Daly v. Jaffe

TARIFF,J.,

— Before the court are the preliminary objections of additional defendant, City of Philadelphia, to its joinder by original defendant. Plaintiffs cause of action arose when he allegedly tripped and fell because of the claimed defective condition of the sidewalk abutting the property of defendant Jaffe.
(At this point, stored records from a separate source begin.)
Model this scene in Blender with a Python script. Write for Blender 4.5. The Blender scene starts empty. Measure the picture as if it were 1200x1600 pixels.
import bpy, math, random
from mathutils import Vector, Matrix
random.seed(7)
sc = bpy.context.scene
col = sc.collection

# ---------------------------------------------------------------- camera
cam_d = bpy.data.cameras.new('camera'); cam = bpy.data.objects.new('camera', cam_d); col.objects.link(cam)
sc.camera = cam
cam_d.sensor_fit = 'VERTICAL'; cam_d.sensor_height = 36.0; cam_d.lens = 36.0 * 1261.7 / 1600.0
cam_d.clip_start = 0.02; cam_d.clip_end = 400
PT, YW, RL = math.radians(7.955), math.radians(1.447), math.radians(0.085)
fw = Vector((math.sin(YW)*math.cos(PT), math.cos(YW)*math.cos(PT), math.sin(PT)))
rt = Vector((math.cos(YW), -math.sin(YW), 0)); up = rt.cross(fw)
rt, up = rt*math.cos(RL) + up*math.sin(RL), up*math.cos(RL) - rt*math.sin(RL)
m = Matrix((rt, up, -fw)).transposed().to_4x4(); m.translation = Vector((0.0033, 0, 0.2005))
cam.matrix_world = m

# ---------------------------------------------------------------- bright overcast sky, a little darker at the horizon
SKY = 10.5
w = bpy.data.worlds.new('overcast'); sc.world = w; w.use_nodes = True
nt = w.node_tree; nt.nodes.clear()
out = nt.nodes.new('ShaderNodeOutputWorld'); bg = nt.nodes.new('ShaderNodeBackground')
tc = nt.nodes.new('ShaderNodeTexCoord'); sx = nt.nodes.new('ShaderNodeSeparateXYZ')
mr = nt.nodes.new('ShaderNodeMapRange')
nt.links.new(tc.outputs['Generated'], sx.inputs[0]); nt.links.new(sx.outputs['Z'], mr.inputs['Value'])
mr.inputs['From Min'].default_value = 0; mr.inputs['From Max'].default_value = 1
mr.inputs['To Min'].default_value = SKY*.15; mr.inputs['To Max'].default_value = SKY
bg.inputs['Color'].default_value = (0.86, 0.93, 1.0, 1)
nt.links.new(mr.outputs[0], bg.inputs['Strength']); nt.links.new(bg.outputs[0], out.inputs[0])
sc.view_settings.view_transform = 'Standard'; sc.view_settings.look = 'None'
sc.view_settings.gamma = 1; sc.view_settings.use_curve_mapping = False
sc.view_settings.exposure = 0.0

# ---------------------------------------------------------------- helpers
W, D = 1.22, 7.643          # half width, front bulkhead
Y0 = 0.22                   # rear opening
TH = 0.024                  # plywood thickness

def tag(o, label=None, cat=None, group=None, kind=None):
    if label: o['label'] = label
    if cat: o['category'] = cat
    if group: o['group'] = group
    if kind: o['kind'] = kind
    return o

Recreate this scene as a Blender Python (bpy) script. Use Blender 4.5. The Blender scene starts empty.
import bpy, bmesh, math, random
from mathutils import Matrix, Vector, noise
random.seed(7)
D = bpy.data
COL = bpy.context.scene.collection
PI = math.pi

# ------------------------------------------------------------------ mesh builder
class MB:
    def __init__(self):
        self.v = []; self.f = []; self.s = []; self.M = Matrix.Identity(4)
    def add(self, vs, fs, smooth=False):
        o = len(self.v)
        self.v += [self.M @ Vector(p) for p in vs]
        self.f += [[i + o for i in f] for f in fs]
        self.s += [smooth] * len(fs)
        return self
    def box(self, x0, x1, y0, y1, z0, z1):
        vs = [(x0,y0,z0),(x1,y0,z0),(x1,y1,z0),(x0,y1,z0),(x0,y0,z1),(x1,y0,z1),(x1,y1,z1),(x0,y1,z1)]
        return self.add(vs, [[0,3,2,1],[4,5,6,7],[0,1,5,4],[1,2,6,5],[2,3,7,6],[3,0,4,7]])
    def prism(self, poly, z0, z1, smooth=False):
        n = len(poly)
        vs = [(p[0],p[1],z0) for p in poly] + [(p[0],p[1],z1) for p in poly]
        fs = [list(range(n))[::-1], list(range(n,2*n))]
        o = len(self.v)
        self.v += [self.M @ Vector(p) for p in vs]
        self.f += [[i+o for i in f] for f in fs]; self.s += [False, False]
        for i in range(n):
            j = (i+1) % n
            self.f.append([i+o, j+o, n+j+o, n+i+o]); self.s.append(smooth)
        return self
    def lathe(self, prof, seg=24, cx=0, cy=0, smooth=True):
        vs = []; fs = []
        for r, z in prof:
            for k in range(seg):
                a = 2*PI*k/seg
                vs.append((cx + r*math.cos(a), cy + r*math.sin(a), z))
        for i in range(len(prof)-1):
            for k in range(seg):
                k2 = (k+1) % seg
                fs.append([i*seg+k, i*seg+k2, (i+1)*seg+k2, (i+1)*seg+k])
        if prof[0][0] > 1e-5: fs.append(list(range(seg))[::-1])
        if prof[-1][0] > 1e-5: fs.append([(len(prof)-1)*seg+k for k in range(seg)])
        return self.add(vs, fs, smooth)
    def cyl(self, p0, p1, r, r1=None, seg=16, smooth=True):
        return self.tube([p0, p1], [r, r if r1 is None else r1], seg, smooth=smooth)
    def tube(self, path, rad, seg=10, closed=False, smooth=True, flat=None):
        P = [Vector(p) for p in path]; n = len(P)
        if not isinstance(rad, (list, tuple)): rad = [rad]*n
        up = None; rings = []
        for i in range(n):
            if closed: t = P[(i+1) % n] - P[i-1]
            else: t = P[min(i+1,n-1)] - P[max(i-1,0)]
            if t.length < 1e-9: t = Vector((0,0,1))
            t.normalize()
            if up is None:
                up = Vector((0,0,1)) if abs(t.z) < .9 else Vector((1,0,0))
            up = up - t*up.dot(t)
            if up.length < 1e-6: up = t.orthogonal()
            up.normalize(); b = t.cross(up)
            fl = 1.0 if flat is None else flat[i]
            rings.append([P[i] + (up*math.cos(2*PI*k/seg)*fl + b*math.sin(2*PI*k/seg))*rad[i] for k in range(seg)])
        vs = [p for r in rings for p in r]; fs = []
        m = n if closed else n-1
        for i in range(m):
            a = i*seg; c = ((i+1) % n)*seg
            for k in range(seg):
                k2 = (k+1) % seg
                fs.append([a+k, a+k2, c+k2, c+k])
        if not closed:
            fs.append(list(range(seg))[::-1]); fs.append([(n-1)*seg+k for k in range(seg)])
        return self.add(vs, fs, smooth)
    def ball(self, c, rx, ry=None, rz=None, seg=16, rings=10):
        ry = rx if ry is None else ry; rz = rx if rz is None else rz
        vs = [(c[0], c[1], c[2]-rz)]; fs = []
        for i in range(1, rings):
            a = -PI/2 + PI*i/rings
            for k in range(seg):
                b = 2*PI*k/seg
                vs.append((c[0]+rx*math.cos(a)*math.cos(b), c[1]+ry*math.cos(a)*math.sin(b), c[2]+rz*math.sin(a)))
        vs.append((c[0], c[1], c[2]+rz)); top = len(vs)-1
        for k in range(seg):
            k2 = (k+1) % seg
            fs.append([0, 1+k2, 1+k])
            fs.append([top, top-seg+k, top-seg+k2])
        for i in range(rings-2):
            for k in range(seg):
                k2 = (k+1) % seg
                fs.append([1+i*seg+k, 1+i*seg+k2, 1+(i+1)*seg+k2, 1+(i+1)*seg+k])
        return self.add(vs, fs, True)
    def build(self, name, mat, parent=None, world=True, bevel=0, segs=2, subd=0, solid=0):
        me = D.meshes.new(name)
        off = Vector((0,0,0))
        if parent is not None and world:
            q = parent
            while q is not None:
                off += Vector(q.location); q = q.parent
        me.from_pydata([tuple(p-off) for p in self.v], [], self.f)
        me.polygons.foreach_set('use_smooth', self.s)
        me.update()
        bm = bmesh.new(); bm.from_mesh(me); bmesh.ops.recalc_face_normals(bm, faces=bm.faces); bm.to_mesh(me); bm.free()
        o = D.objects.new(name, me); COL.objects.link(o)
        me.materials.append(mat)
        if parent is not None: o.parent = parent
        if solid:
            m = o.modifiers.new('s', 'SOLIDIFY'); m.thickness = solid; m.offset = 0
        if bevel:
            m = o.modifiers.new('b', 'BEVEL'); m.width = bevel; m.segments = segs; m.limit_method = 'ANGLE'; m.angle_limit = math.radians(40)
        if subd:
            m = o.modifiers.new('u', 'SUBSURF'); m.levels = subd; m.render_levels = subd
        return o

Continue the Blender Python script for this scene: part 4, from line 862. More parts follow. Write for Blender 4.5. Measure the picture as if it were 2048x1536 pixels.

The property owner joined the City of Philadelphia as an additional defendant, averring the city’s exclusive possession and control of trees lining the streets and that the tree caused the displacement of the paving blocks of the sidewalk upon which plaintiff tripped.

The city preliminarily objected to its joinder, claiming that “[Ijnasmuch as a property owner is estopped under Pennsylvania law from joining as an additional defendant one who is secondarily hable, Defendant Jaffee’s complaint is in nonconformity with the law.” The city’s memorandum of law elaborates its position, claiming that the liability of a property owner due to a dangerous or defective sidewalk is primary, and the liability of a municipality is only secondary. The city, therefore, contends that it cannot be joined as an additional defendant.

The general rule of law propounded by the city is valid. However, the city has not been sued in the capacity of one secondarily hable. The complaint *113alleges primary negligence because of the city’s statutory duty to maintain trees along the public sidewalk: Act of May 31, 1907, P.L. 349, sec. 1, 53 P.S. §3291; Philadelphia Code §15-204(1). Thus the city may be found a sole or joint tortfeasor, apart from its secondary liability. Flynn v. Chester, 429 Pa. 170, 239 A. 2d 322 (1968), unequivocally supports the proposition that a municipality may be found liable without liability over where the sidewalk defect has been created by the municipality itself.

Wherefore we enter the following

ORDER

And now, January 29, 1979, it is hereby ordered and decreed that the preliminary objections of additional defendant are hereby dismissed.